Arts & Events

New: With Philharmonia Orchestra Salonen Goes Big and Loud

Reviewed by James Roy MacBean
Monday March 18, 2019 - 05:02:00 PM

A program of Schoenberg’s Verklärte Nacht and Bruckner’s Seventh Symphony may offer only a small and unrepresentative sample, but it seems from Saturday night’s concert, March 16, at Zellerbach Hall that San Francisco Symphony audiences may be in for some very loud music when Esa-Pekka Salonen assumes the Music Director post in 2020. Salonen is currently in town with his Philharmonia Orchestra of London, which he has headed as Principal Conductor and Artistic Advisor since 2008. For Saturday’s concert, Salonen had huge forces at his disposal. The program notes listed 110 musicians, and the stage was filled to capacity with musicians extending the full width of the stage.  

Opening the concert was the 26 year-old Arnold Schoenberg’s Verklärte Nacht, a work that is a climax of Post-Romanticism, written well before Schoenberg developed his twelve tone approach. This early work of Schoenberg’s was originally written for string sextet, and the composer later arranged it for string orchestra. Rarely, however, is Verklärte Nacht performed with such a massive orchestra as it was given here under Esa-Pekka Salonen. Some things get lost in such a performance. For example, there are two important pizzicato passages in the viola section that, in either the sextet version or with a small chamber orchestra, stand out boldly. Here they were smothered and became barely audible. This is a pity. On the other hand, I found the Philharmonia’s cello section offering a sumptuous tone throughout. Principal violist Yukiko Ogura had a brief but lovely solo, and Concertmaster Zsolt-Tihamér Visontay excelled in bright, shimmering passages, as did Assistant Concertmaster Sarah Oates.

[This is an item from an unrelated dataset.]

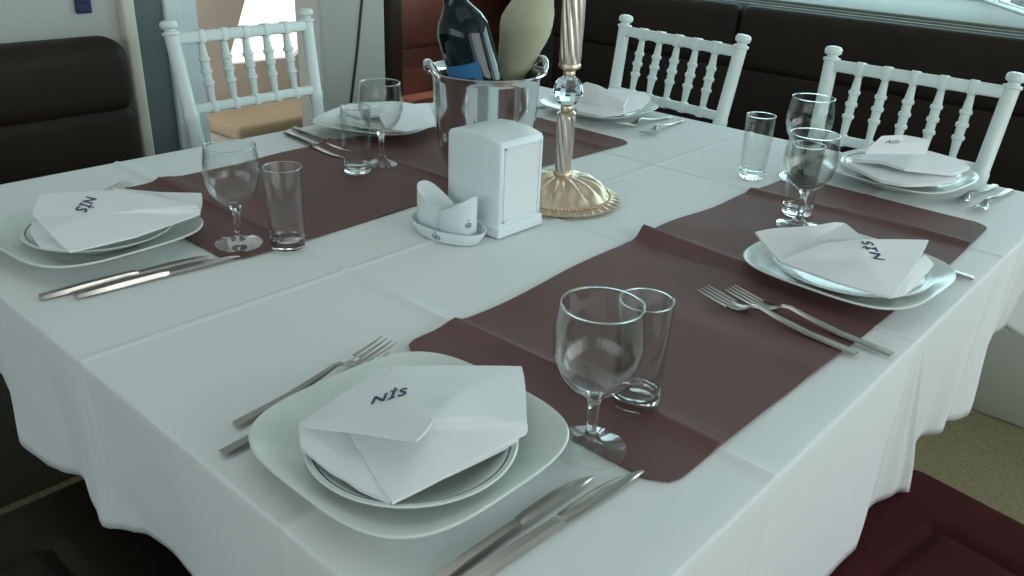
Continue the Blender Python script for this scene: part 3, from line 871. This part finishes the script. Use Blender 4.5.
# ------------------------------------------------------------------ salt and pepper set
saucer_loc = (.577, .669, TZ + .001)
t = thing('condiment_tray', 'oval white porcelain tray holding the two slanted shakers', 'tray', saucer_loc, radians(4))
bm = bmesh.new()
def oval_lathe(prof, ax, ay, seg=64):
    rings = []
    for s, z in prof:
        rings.append([bm.verts.new((ax * s * cos(2 * pi * k / seg) , (ay * s + 0 ) * sin(2 * pi * k / seg), z)) for k in range(seg)])
    for A, B in zip(rings, rings[1:]):
        for k in range(seg): bm.faces.new((A[k], B[k], B[(k + 1) % seg], A[(k + 1) % seg]))
    bm.faces.new(list(reversed(rings[0]))); bm.faces.new(rings[-1])
oval_lathe([(.80, 0), (.84, .0), (.92, .008), (1.0, .0185), (1.0, .020), (.97, .020), (.90, .010), (.82, .005), (.4, .0045)], .041, .073)
tray_b = obj('tray_body', bm, 'porcelain', t)
def emblem(bm, cx, cz, r, place):
    """little round blue wave badge mapped on a surface by place(u,v)"""
    n = 20
    for r0, r1 in ((r * .72, r), (0.0, r * .42)):
        for k in range(n):
            a0, a1 = 2 * pi * k / n, 2 * pi * (k + 1) / n
            q = []
            for rr, aa in ((r0, a0), (r1, a0), (r1, a1), (r0, a1)):
                q.append(place(cx + rr * cos(aa), cz + rr * .8 * sin(aa)))
            if r0 == 0: q = q[1:] if False else [q[0], q[1], q[2]]
            bm.faces.new([bm.verts.new(p) for p in q])
    for dy, w in ((r * 1.25, r * .6), (r * 1.55, r * .3)):
        q = [place(cx - w / 2, cz + dy), place(cx + w / 2, cz + dy), place(cx + w / 2, cz + dy + r * .18), place(cx - w / 2, cz + dy + r * .18)]
        bm.faces.new([bm.verts.new(p) for p in q])
bm = bmesh.new()
def tray_place(u, v):   # u along outside angle, v height
    a = radians(188) + u / .05
    f = v / .0185
    s = .845 + .155 * f
    return (.041 * s * cos(a) * 1.012, .073 * s * sin(a) * 1.012, v)
emblem(bm, 0.0, .0085, .0062, tray_place)
e_ = obj('emblem', bm, 'blue_ink', tray_b, smooth=False, norm=False); e_['label'] = 'blue round emblem'

def shaker(label, loc, rz, holes, hollow):
    t = thing('shaker', label, 'shaker', loc, rz, 'slant topped shakers')
    # local +y is the tall end, footprint oval ax x ay
    ax, ay, seg = .0225, .031, 48
    bm = bmesh.new()
    def hgt(y):
        u = (y + ay) / (2 * ay)
        return .040 + .030 * u ** 1.5
    rings = []
    for s, kz in ((.80, 0), (.97, .0), (1.0, .03), (1.0, .5), (1.0, .93), (.985, 1.0)):
        ring = []
        for k in range(seg):
            a = 2 * pi * k / seg
            n_ = 2.6; c_, d_ = cos(a), sin(a); r = (abs(c_) ** n_ + abs(d_) ** n_) ** (-1 / n_)
            x, y = ax * r * c_ * s, ay * r * d_ * s
            ring.append(bm.verts.new((x, y, hgt(y) * kz)))
        rings.append(ring)
    for q, zz in ((.93, 0.0), (.88, -.0012), (.6, -.004), (.3, -.0055)):
        ring = []
        for k in range(seg):
            a = 2 * pi * k / seg
            n_ = 2.6; c_, d_ = cos(a), sin(a); r = (abs(c_) ** n_ + abs(d_) ** n_) ** (-1 / n_)
            x, y = ax * r * c_ * q, ay * r * d_ * q
            dip = 0
            ring.append(bm.verts.new((x, y, hgt(y) + zz - (.010 * max(0, 1 - abs((y + ay * .45) / (ay * .6)) ** 2) if hollow and q < .9 else 0))))
        rings.append(ring)
    for A, B in zip(rings, rings[1:]):
        for k in range(seg): bm.faces.new((A[k], B[k], B[(k + 1) % seg], A[(k + 1) % seg]))
    bm.faces.new(list(reversed(rings[0]))); bm.faces.new(rings[-1])
    sb_ = obj('shaker_body', bm, 'porcelain', t)
    if holes:
        bm = bmesh.new()
        def pl(u, v):
            a = 1.10 + u / .026
            c_, d_ = cos(a), sin(a); r = (abs(c_) ** 2.6 + abs(d_) ** 2.6) ** (-1 / 2.6)
            return (ax * r * c_ * 1.012, ay * r * d_ * 1.012, v)
        emblem(bm, 0, .026, .0058, pl)
        e = obj('emblem', bm, 'blue_ink', sb_, smooth=False, norm=False); e['label'] = 'blue round emblem'
        bm = bmesh.new()
        for u, v in ((.0, .060), (.002, .056), (-.002, .0565), (.001, .0525)):
            q = [pl(u + .0006 * cos(k), v + .0006 * sin(k)) for k in (0, 1.57, 3.14, 4.71)]
            bm.faces.new([bm.verts.new(p) for p in q])
        obj('pour_holes', bm, 'blue_ink', sb_, smooth=False, norm=False)
    return t
shaker('white slant topped shaker with a blue emblem, front one in the tray', (.578, .647, TZ + .0062), pi + radians(8), True, True)
shaker('white slant topped shaker without emblem, rear one in the tray', (.578, .699, TZ + .0062), radians(4), False, False)

# ------------------------------------------------------------------ candlestick
t = thing('candlestick', 'tall champagne metal candlestick with twisted stem and crystal ball', 'candlestick', (.849, .656, TZ + .001))
def base_rf(i, a, r, z):
    if i in (3, 4, 5): return r * (1 + .018 * cos(36 * a)), z + .0012 * cos(36 * a)
    if 8 <= i <= 13:
        w = sin(pi * (i - 7.5) / 6.5); b = abs(sin(7 * a + (i - 8) * .12))
        return r * (1 + .035 * w * (b - .5)), z + .0065 * w * (b - .5)
    return r, z
bp = [(0, .0), (.085, .0), (.098, .0015), (.105, .004), (.1055, .006), (.099, .0085), (.090, .010), (.086, .012), (.083, .014), (.078, .022), (.070, .030), (.058, .037), (.044, .042), (.033, .045), (.025, .0465), (.019, .048), (0, .048)]
obj('base', lathe(bmesh.new(), bp, 252, rf=base_rf), 'gold', t)
bm = bmesh.new()
for k in range(84):
    a = 2 * pi * k / 84
    bmesh.ops.create_icosphere(bm, subdivisions=1, radius=.0026, matrix=Matrix.Translation((.0885 * cos(a), .0885 * sin(a), .0118)))
o_ = obj('bead_ring', bm, 'gold', t)
def twist(z0, z1, r0, r1, turns, amp, n=9):
    prof = [(0, z0)] + [(r0 + (r1 - r0) * i / 40, z0 + (z1 - z0) * i / 40) for i in range(41)] + [(0, z1)]
    def rf(i, a, r, z):
        u = (z - z0) / (z1 - z0)
        e = min(1, min(u, 1 - u) * 14)
        return r * (1 + amp * e * (abs(sin(n / 2 * a + turns * 2 * pi * u)) - .5)), z
    return lathe(bmesh.new(), prof, 108, rf=rf)
obj('lower_stem', twist(.054, .157, .0135, .0158, .9, .16), 'silver', t)
def turnring(name, prof, m): return obj(name, lathe(bmesh.new(), prof, 40), m, t)
turnring('lower_collar', [(0, .044), (.015, .044), (.0172, .047), (.0172, .052), (.015, .055), (0, .055)], 'gold')
turnring('ball_collar', [(0, .155), (.0165, .155), (.0168, .158), (.013, .161), (.0105, .163), (.0115, .167), (.0105, .171), (0, .171)], 'gold')
bm = bmesh.new(); bmesh.ops.create_uvsphere(bm, u_segments=14, v_segments=9, radius=.0265, matrix=Matrix.Translation((0, 0, .1965)))
obj('crystal_ball', bm, 'crystal', t, smooth=False)
turnring('upper_collar', [(0, .221), (.0095, .221), (.0105, .226), (.0095, .230), (.013, .233), (.0185, .236), (.0190, .241), (.0175, .244), (0, .244)], 'gold')
obj('upper_stem', twist(.243, .42, .0175, .0192, 1.3, .15, 10), 'silver', t)
turnring('cup', [(0, .418), (.019, .418), (.022, .424), (.016, .430), (.024, .44), (.03, .452), (.027, .452), (.018, .440), (0, .438)], 'gold')

# ------------------------------------------------------------------ ice bucket and bottles
BC = (.828, .830)
t = thing('ice_bucket', 'polished steel ice bucket holding two bottles behind the napkin box', 'ice bucket', (*BC, TZ + .0055))
prof = [(0, .006), (.045, .006), (.050, 0), (.058, .0), (.058, .008), (.056, .012), (.066, .018), (.078, .036), (.087, .065), (.093, .10), (.0965, .15), (.098, .188), (.1005, .196), (.106, .200), (.1085, .2025), (.1075, .2045), (.1035, .2035), (.0965, .198), (.0945, .19), (.0935, .15), (.090, .10), (.084, .066), (.075, .039), (.062, .022), (0, .018)]
obj('bucket_body', lathe(bmesh.new(), prof, 72), 'bucket', t)
for sgn in (1, -1):
    a0 = Vector((.90, -.44, 0)) * sgn
    sd_ = Vector((.44, .90, 0))
    bm = bmesh.new()
    pts = []
    for k in range(13):
        u = pi * k / 12
        pts.append(a0 * (.100 + .010 * sin(u)) + sd_ * (.030 * cos(u)) + Vector((0, 0, .196 + .024 * sin(u))))
    tube(bm, pts, [.005] + [.0062] * 11 + [.005], 10)
    obj('handle', bm, 'bucket', t)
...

All told, this was not Verklärte Nacht the way I like to hear it; but if you want big and loud, this was your meat and potatoes, 

After intermission the Philharmonia took on Anton Bruckner’s Symphony No. 7 in E Major. Bruckner offers plenty of opportunity for music that is big and loud. However, Bruckner composes in blocs that alternate in dynamics. The 7th Symphony opens quietly, with low rumbles in the cellos and a solo horn; but it soon builds to repeated ear-splitting climaxes. Even in this symphony’s second movement, an Adagio that offers some of the most lyrical music Bruckner ever penned, there are also several ear-splitting brass climaxes played fortissimo. The Adagio was conceived by Bruckner as a loving tribute to Richard Wagner, who died before Bruckner completed this Adagio. It has a number of Wagnerian features, including the use of “Wagner tubas,” an invention of Wagner’s that is a cross between the horn and the euphonium. The Adagio also offers a lovely solo for flute, here ably performed by Samuel Coles.  

The third movement is a Scherzo, a dramatic whirlwind of music featuring trumpet and clarinet above ostinato passages in the strings. The Finale features a pizzicato bass line while the strings offer a lyrical hymn-like melody. However, the opening theme from this symphony’s first movement now returns to lead up to yet another ear-splitting climax, which, because this is Bruckner, somehow works and seems entirely appropriate. Throughout this 7th Symphony of Bruckner, Esa-Pekka Salonen conducted with enormous energy. He leaped about the podium, waved his left arm vigorously, thrust with his right arm and pointed his baton directly at individual musicians, and when he wanted the orchestra to stop dead, he gave a dramatic downward thrust with his right arm. He put on quite a show. I guess it goes with music that is big and loud. One can’t help wondering, however, what Salonen will do with music that is not big and loud.